Your task is to print all of the data word for word.

···

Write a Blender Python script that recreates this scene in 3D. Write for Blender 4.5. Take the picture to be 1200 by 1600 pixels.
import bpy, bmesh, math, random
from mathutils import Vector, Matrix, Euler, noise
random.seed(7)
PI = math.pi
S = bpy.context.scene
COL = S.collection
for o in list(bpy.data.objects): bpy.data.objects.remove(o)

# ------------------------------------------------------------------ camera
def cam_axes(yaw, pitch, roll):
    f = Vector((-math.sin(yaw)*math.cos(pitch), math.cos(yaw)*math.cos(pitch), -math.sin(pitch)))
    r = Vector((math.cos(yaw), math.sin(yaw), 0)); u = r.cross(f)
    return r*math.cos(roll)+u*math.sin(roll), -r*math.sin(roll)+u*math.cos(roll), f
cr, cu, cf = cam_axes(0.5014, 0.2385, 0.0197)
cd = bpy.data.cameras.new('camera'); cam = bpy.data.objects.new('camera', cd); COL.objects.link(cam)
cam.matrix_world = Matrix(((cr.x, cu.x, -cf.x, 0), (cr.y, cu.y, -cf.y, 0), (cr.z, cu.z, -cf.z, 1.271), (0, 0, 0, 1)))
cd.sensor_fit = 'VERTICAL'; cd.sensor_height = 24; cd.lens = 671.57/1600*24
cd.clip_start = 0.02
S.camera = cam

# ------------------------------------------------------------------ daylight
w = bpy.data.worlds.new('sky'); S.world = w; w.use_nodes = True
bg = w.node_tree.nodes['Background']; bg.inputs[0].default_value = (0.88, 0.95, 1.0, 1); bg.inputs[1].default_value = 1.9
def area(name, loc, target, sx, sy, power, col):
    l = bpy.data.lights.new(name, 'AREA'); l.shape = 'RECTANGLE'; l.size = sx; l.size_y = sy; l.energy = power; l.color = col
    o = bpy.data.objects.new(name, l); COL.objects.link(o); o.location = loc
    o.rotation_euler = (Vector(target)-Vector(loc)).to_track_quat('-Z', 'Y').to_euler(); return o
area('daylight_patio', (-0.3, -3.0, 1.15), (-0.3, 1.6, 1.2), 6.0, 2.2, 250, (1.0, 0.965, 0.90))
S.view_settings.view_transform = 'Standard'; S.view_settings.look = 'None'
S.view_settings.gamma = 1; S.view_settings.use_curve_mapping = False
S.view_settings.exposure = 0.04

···

**Reply to the task**
Write a Blender Python script that recreates this scene in 3D. Write for Blender 4.5. Take the picture to be 1200 by 1600 pixels.
import bpy, bmesh, math, random
from mathutils import Vector, Matrix, Euler, noise
random.seed(7)
PI = math.pi
S = bpy.context.scene
COL = S.collection
for o in list(bpy.data.objects): bpy.data.objects.remove(o)

# ------------------------------------------------------------------ camera
def cam_axes(yaw, pitch, roll):
    f = Vector((-math.sin(yaw)*math.cos(pitch), math.cos(yaw)*math.cos(pitch), -math.sin(pitch)))
    r = Vector((math.cos(yaw), math.sin(yaw), 0)); u = r.cross(f)
    return r*math.cos(roll)+u*math.sin(roll), -r*math.sin(roll)+u*math.cos(roll), f
cr, cu, cf = cam_axes(0.5014, 0.2385, 0.0197)
cd = bpy.data.cameras.new('camera'); cam = bpy.data.objects.new('camera', cd); COL.objects.link(cam)
cam.matrix_world = Matrix(((cr.x, cu.x, -cf.x, 0), (cr.y, cu.y, -cf.y, 0), (cr.z, cu.z, -cf.z, 1.271), (0, 0, 0, 1)))
cd.sensor_fit = 'VERTICAL'; cd.sensor_height = 24; cd.lens = 671.57/1600*24
cd.clip_start = 0.02
S.camera = cam

# ------------------------------------------------------------------ daylight
w = bpy.data.worlds.new('sky'); S.world = w; w.use_nodes = True
bg = w.node_tree.nodes['Background']; bg.inputs[0].default_value = (0.88, 0.95, 1.0, 1); bg.inputs[1].default_value = 1.9
def area(name, loc, target, sx, sy, power, col):
    l = bpy.data.lights.new(name, 'AREA'); l.shape = 'RECTANGLE'; l.size = sx; l.size_y = sy; l.energy = power; l.color = col
    o = bpy.data.objects.new(name, l); COL.objects.link(o); o.location = loc
    o.rotation_euler = (Vector(target)-Vector(loc)).to_track_quat('-Z', 'Y').to_euler(); return o
area('daylight_patio', (-0.3, -3.0, 1.15), (-0.3, 1.6, 1.2), 6.0, 2.2, 250, (1.0, 0.965, 0.90))
S.view_settings.view_transform = 'Standard'; S.view_settings.look = 'None'
S.view_settings.gamma = 1; S.view_settings.use_curve_mapping = False
S.view_settings.exposure = 0.04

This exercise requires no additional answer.